I have two convex quadrilaterals (ABCD and WXYZ). Their sides and their interior angles are known. I also know that WXYZ fits perfectly inside ABCD with each corner point touching a different side.
Is there any way to figure out analytically where the touches occur?
For example, if I knew AX or angle BXY, everything else would be obvious because it is all triangles. But how to find out where X is on line AB?

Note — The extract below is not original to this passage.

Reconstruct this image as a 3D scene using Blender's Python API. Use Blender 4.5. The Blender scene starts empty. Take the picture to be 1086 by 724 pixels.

... Of course, I can always draw the things on different pieces of paper, cut WXYZ out, fit it by hand and then measure the result. But that isn't terribly precise. (!!)
Assume a solution.
Let a = m angle A; b= m angle B; and so on.
Let $\theta = $ m angle AXW.
By law of sins:
$\sin a/WX = \sin \theta/AW = \sin(180 - \theta - a)/AX$
$\sin b/XY = \sin(180 - \theta - x)/BY = \sin(\theta + x - b)/XB$
$\sin c/YZ = \sin(180-y - \theta - x + b)/ZC = \sin(y + \theta + x - b - c)/YC$
and
$\sin d/WZ = \sin (\theta + a - w)/DZ = \sin (180 - d - \theta - a +w)/DW$.
(And we can also note: $180 - d -\theta - a + w = 180 - z - y - \theta -x + b + c$)
Using these was can solve AW,AX,BY,XB,ZC,YC,DZ, DW.